Grain-Free Snickerdoodles


I can’t believe it’s the holiday season! This year has been such a whirlwind and full of change, but it’s hard to believe that it’s already almost over. Regardless, I love the holiday season and am happily embracing it. I’m even going home to Michigan for Christmas this year…the first time in five years!

Anyway, since it is the time of year for goodies, I thought I’d try my hand at grain-free snickerdoodles. These did not disappoint and could not be any easier to make. The texture is soft and pillowy with a light crust on the edges. The flavor is slightly sweet, tangy and of course, cinnamon-y. The cream of tartar is actually what gives the cookie its signature tang and reacts with the baking soda to create the crackled appearance. The cream of tartar also accounts for the perfect chewiness.

When first researching snickerdoodle recipes, I was actually kinda thrown off by the cream of tartar. I had to do a little more digging, but soon understood that from a snickerdoodle purist standpoint, it’s a must. Traditionally, it was always used to make snickerdoodles and without it, it’d just be a crunchy cinnamon sugar cookie (it keeps sugar from crystalizing!). It truly is the age-old snickerdoodle secret and enough for me to want to include it in the recipe.

Another thing about a classic snickerdoodle recipe — there is no vanilla extract. This is actually quite rare for a cookie recipe, but from what I learned, vanilla mellows out the tangy flavor from the cream of tartar. Who knew? So, in an effort to keep the cookie more classic, I also opted for no vanilla. And, truthfully, I didn’t miss it.

On another note, I went back on KATU Afternoon Live in November and made my herbed turkey potato stew. Watch the segment HERE. Stay tuned because I’ll also be going back on December 16 to make my no-bake rum balls!

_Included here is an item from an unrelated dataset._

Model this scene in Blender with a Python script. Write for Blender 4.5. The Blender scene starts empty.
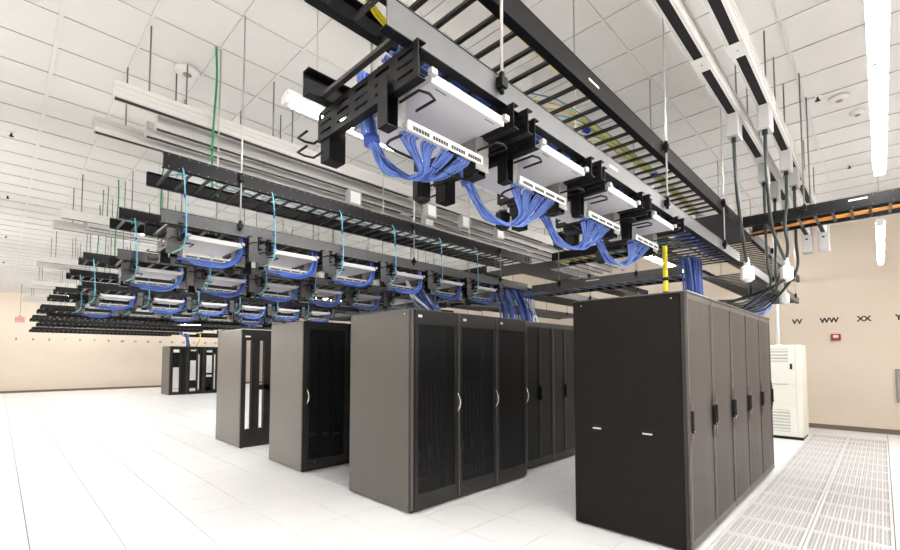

  • 2 cups blanched almond flour (I used this brand)
  • 1 tsp non-irradiated cream of tartar (I used this brand)
  • 1/2 tsp baking soda
  • 1/4 tsp sea salt
  • 1/4 cup unsalted softened butter, preferably grass-fed
  • 3 Tbsp coconut sugar, plus another 3 Tbsp for rolling
  • 1 large egg, preferably pasture-raised
  • 1 Tbsp ground cinnamon


  1. Line 2 baking sheets with parchment paper or use a non-slip baking mat like this one. Preheat oven to 350 degrees F.
  2. In a large bowl, mix together the almond flour, cream of tartar, baking soda and sea salt. Set aside.
  3. In another large bowl, cream together the softened butter and 3 Tbsp of coconut sugar. Once light and fluffy, beat in the egg. Then, slowly add the dry mixture until combined.
  4. In a shallow dish, mix together the cinnamon and remaining 3 Tbsp of coconut sugar.
  5. Scoop out 1 Tbsp of dough and roll between hands to form a ball. Then, roll the ball in coconut sugar and cinnamon to coat. Place on prepared baking sheet. Gently flatten dough with palm of your hand.
  6. Bake in the prepared oven for 8-9 minutes or just until edges are barely brown.
  7. Cool on baking sheet for several minutes before transferring to a cooling rack.